3D scene scripts
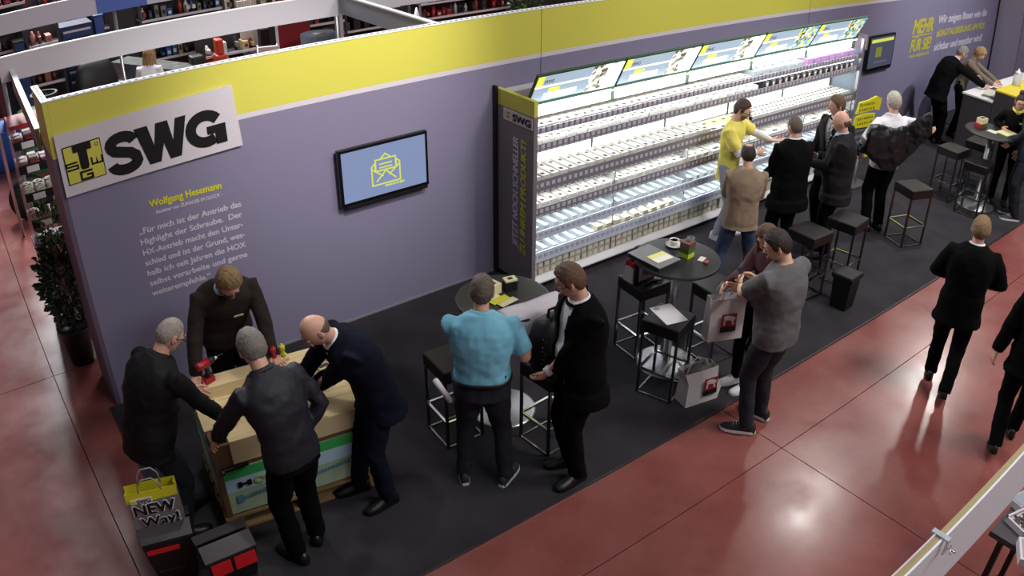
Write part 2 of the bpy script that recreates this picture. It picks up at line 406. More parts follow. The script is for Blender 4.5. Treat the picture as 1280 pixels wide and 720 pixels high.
# ------------------------------------------------------------------ the lit product shelf
X0, X1 = 4.20, 10.03; BAY = (X1-X0)/5
dp = thing('product_display', 'long brightly lit shelf wall with tilted header signs, five bays wide', 'shelving')
m_case = M('display_case_grey', (124, 116, 120), .5)
m_railg = M('price_rail_grey', (128, 124, 132), .4)
m_raill = M('price_rail_pale', (205, 208, 222), .4)
m_green = M('dark_green_edge', (38, 74, 46), .5)
m_lp = M('backlit_panel', (250, 250, 250), .5, emit=(255, 255, 252), estr=1.15)
m_tube = M('led_tube', (255, 255, 255), .4, emit=(245, 248, 255), estr=5)
B().box(4.15, X0, -.64, -.03, .06, 1.93).build('side_panel', m_case, dp, .003)
B().box(4.15, X0, -.64, -.03, 1.93, 2.09).build('side_panel_top', m_yellow, dp, .003)
B().box(4.142, 4.15, -.625, -.16, 1.80, 1.915).build('logo_plate', m_strip, dp)
B().box(4.125, 4.15, -.06, -.0, .0, 2.11).build('rear_post', m_black, dp)
side = lambda u, v, w: (4.15-w, -u, v)      # seen from the left, letters upright
lettering('SWG', m_black, .32, .60, 1.822, .07, lambda u, v, w: (4.140-w, -u, v), dp, .09)
b = B(); ribbon(b, [(.24, 1.83), (.24, 1.89)], .022, lambda u, v, w: (4.141-w, -u, v), .002); ribbon(b, [(.20, 1.885), (.28, 1.885)], .018, lambda u, v, w: (4.141-w, -u, v), .002); ribbon(b, [(.205, 1.84), (.275, 1.84)], .012, lambda u, v, w: (4.141-w, -u, v), .002); b.build('plate_emblem', m_ty2, dp)
vert = lambda y0: (lambda u, v, w: (4.147-w, -y0+v, u))   # reads upward
lettering('JETZT NOCH SCHNELLER', m_textw, .45, 1.66, 0, .085, vert(.40), dp, .06, shear=.2)
lettering('ZU IHREM PRODUKT!', m_texty, .40, 1.66, 0, .085, vert(.53), dp, .06, shear=.2)
m_acr = M('clear_acrylic', (190, 215, 230), .12, alpha=.35)
B().box(X1+.02, X1+.04, -.60, -.03, .06, 1.85).build('acrylic_side', m_acr, dp)
B().box(X1+.02, X1+.06, -.64, -.03, 1.85, 2.06).build('side_panel', m_case, dp, .003)
B().box(X1+.005, X1+.02, -.60, -.56, .06, 2.0).build('end_post', m_alu, dp)
B().box(X0, X1+.04, -.05, -.02, .06, 2.06).build('back_panel', M('display_back', (196, 196, 198), .5), dp)
B().box(4.15, X1+.06, -.60, -.03, .0, .06).build('plinth', m_black, dp)
B().prism([(-.615, .065), (-.615, .08), (-.565, .125), (-.565, .07)], X0, X1, Matrix(((0, 0, 1, 0), (1, 0, 0, 0), (0, 1, 0, 0), (0, 0, 0, 1)))).build('base_sill', M('pale_sill', (225, 226, 230), .4), dp)
# header light boxes, tilted forward
ta = math.atan2(.17, .33); hl = math.hypot(.17, .33)
m_hd = M('header_blue_grey', (150, 170, 190), .4, emit=(160, 178, 192), estr=.85)
m_hw = M('header_white', (240, 240, 240), .4, emit=(250, 252, 250), estr=1.1)
m_hy = M('header_yellow', (220, 220, 60), .4, emit=(225, 228, 90), estr=.95)
def photo_mat(name, cs, sc):
    m = M(name, (120, 120, 120), .5); nt = m.node_tree; bs = nt.nodes['Principled BSDF']
    tc = nt.nodes.new('ShaderNodeTexCoord'); vo = nt.nodes.new('ShaderNodeTexVoronoi'); vo.inputs['Scale'].default_value = sc
    r = nt.nodes.new('ShaderNodeValToRGB'); r.color_ramp.interpolation = 'CONSTANT'
    while len(r.color_ramp.elements) < len(cs): r.color_ramp.elements.new(.5)
    for i, c in enumerate(cs): r.color_ramp.elements[i].position = i/len(cs); r.color_ramp.elements[i].color = (*lin(c), 1)
    nt.links.new(tc.outputs['Object'], vo.inputs['Vector']); nt.links.new(vo.outputs['Color'], r.inputs[0])
    nt.links.new(r.outputs[0], bs.inputs['Base Color']); nt.links.new(r.outputs[0], bs.inputs['Emission Color']); bs.inputs['Emission Strength'].default_value = .9
    return m
m_ph1 = photo_mat('backlit_photo_street', [(60, 120, 70), (210, 210, 90), (240, 240, 235), (110, 170, 210), (90, 90, 80)], 26)
m_ph2 = photo_mat('backlit_photo_hardware', [(250, 250, 245), (235, 238, 230), (150, 150, 120), (240, 240, 235), (90, 90, 70)], 24)
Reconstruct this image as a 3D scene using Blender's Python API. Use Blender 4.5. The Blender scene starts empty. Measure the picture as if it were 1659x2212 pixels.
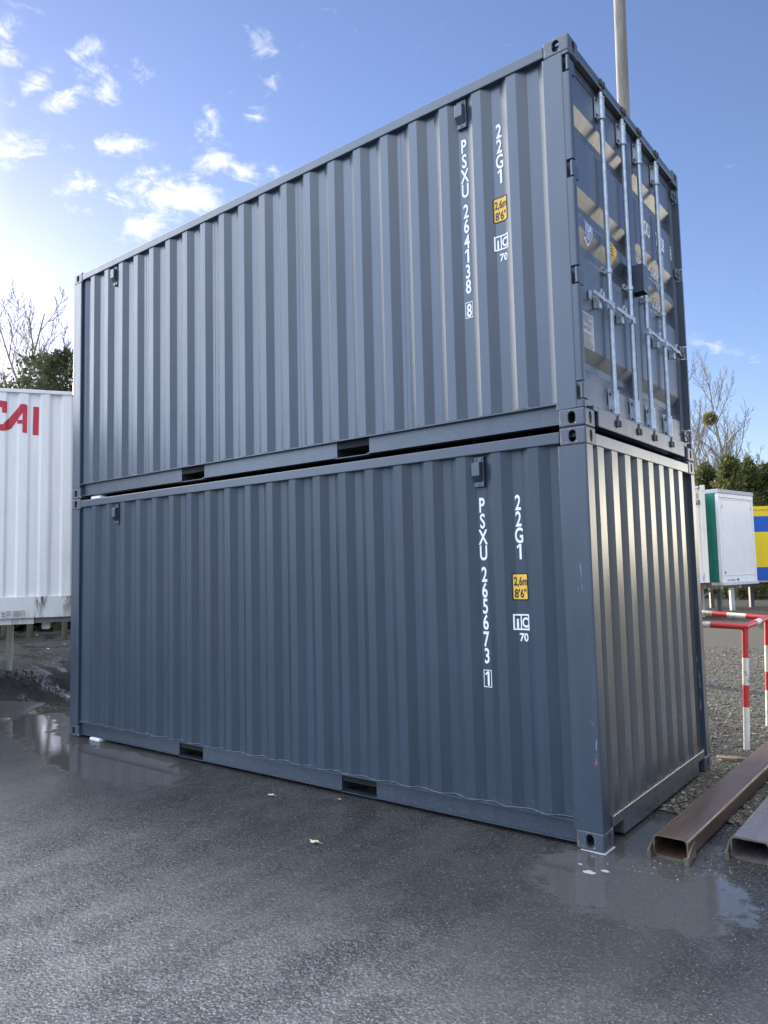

Given task:
Output every entry exactly as given; pictures are not part of the copy.

Expected answer:
Write part 2 of the bpy script that recreates this picture. It picks up at line 406. More parts follow. The script is for Blender 4.5. Treat the picture as 1280 pixels wide and 720 pixels high.
# ------------------------------------------------------------------ the lit product shelf
X0, X1 = 4.20, 10.03; BAY = (X1-X0)/5
dp = thing('product_display', 'long brightly lit shelf wall with tilted header signs, five bays wide', 'shelving')
m_case = M('display_case_grey', (124, 116, 120), .5)
m_railg = M('price_rail_grey', (128, 124, 132), .4)
m_raill = M('price_rail_pale', (205, 208, 222), .4)
m_green = M('dark_green_edge', (38, 74, 46), .5)
m_lp = M('backlit_panel', (250, 250, 250), .5, emit=(255, 255, 252), estr=1.15)
m_tube = M('led_tube', (255, 255, 255), .4, emit=(245, 248, 255), estr=5)
B().box(4.15, X0, -.64, -.03, .06, 1.93).build('side_panel', m_case, dp, .003)
B().box(4.15, X0, -.64, -.03, 1.93, 2.09).build('side_panel_top', m_yellow, dp, .003)
B().box(4.142, 4.15, -.625, -.16, 1.80, 1.915).build('logo_plate', m_strip, dp)
B().box(4.125, 4.15, -.06, -.0, .0, 2.11).build('rear_post', m_black, dp)
side = lambda u, v, w: (4.15-w, -u, v)      # seen from the left, letters upright
lettering('SWG', m_black, .32, .60, 1.822, .07, lambda u, v, w: (4.140-w, -u, v), dp, .09)
b = B(); ribbon(b, [(.24, 1.83), (.24, 1.89)], .022, lambda u, v, w: (4.141-w, -u, v), .002); ribbon(b, [(.20, 1.885), (.28, 1.885)], .018, lambda u, v, w: (4.141-w, -u, v), .002); ribbon(b, [(.205, 1.84), (.275, 1.84)], .012, lambda u, v, w: (4.141-w, -u, v), .002); b.build('plate_emblem', m_ty2, dp)
vert = lambda y0: (lambda u, v, w: (4.147-w, -y0+v, u))   # reads upward
lettering('JETZT NOCH SCHNELLER', m_textw, .45, 1.66, 0, .085, vert(.40), dp, .06, shear=.2)
lettering('ZU IHREM PRODUKT!', m_texty, .40, 1.66, 0, .085, vert(.53), dp, .06, shear=.2)
m_acr = M('clear_acrylic', (190, 215, 230), .12, alpha=.35)
B().box(X1+.02, X1+.04, -.60, -.03, .06, 1.85).build('acrylic_side', m_acr, dp)
B().box(X1+.02, X1+.06, -.64, -.03, 1.85, 2.06).build('side_panel', m_case, dp, .003)
B().box(X1+.005, X1+.02, -.60, -.56, .06, 2.0).build('end_post', m_alu, dp)
B().box(X0, X1+.04, -.05, -.02, .06, 2.06).build('back_panel', M('display_back', (196, 196, 198), .5), dp)
B().box(4.15, X1+.06, -.60, -.03, .0, .06).build('plinth', m_black, dp)
B().prism([(-.615, .065), (-.615, .08), (-.565, .125), (-.565, .07)], X0, X1, Matrix(((0, 0, 1, 0), (1, 0, 0, 0), (0, 1, 0, 0), (0, 0, 0, 1)))).build('base_sill', M('pale_sill', (225, 226, 230), .4), dp)
# header light boxes, tilted forward
ta = math.atan2(.17, .33); hl = math.hypot(.17, .33)
m_hd = M('header_blue_grey', (150, 170, 190), .4, emit=(160, 178, 192), estr=.85)
m_hw = M('header_white', (240, 240, 240), .4, emit=(250, 252, 250), estr=1.1)
m_hy = M('header_yellow', (220, 220, 60), .4, emit=(225, 228, 90), estr=.95)
def photo_mat(name, cs, sc):
    m = M(name, (120, 120, 120), .5); nt = m.node_tree; bs = nt.nodes['Principled BSDF']
    tc = nt.nodes.new('ShaderNodeTexCoord'); vo = nt.nodes.new('ShaderNodeTexVoronoi'); vo.inputs['Scale'].default_value = sc
    r = nt.nodes.new('ShaderNodeValToRGB'); r.color_ramp.interpolation = 'CONSTANT'
    while len(r.color_ramp.elements) < len(cs): r.color_ramp.elements.new(.5)
    for i, c in enumerate(cs): r.color_ramp.elements[i].position = i/len(cs); r.color_ramp.elements[i].color = (*lin(c), 1)
    nt.links.new(tc.outputs['Object'], vo.inputs['Vector']); nt.links.new(vo.outputs['Color'], r.inputs[0])
    nt.links.new(r.outputs[0], bs.inputs['Base Color']); nt.links.new(r.outputs[0], bs.inputs['Emission Color']); bs.inputs['Emission Strength'].default_value = .9
    return m
m_ph1 = photo_mat('backlit_photo_street', [(60, 120, 70), (210, 210, 90), (240, 240, 235), (110, 170, 210), (90, 90, 80)], 26)
m_ph2 = photo_mat('backlit_photo_hardware', [(250, 250, 245), (235, 238, 230), (150, 150, 120), (240, 240, 235), (90, 90, 70)], 24)
Reconstruct this image as a 3D scene using Blender's Python API. Use Blender 4.5. The Blender scene starts empty. Measure the picture as if it were 1659x2212 pixels.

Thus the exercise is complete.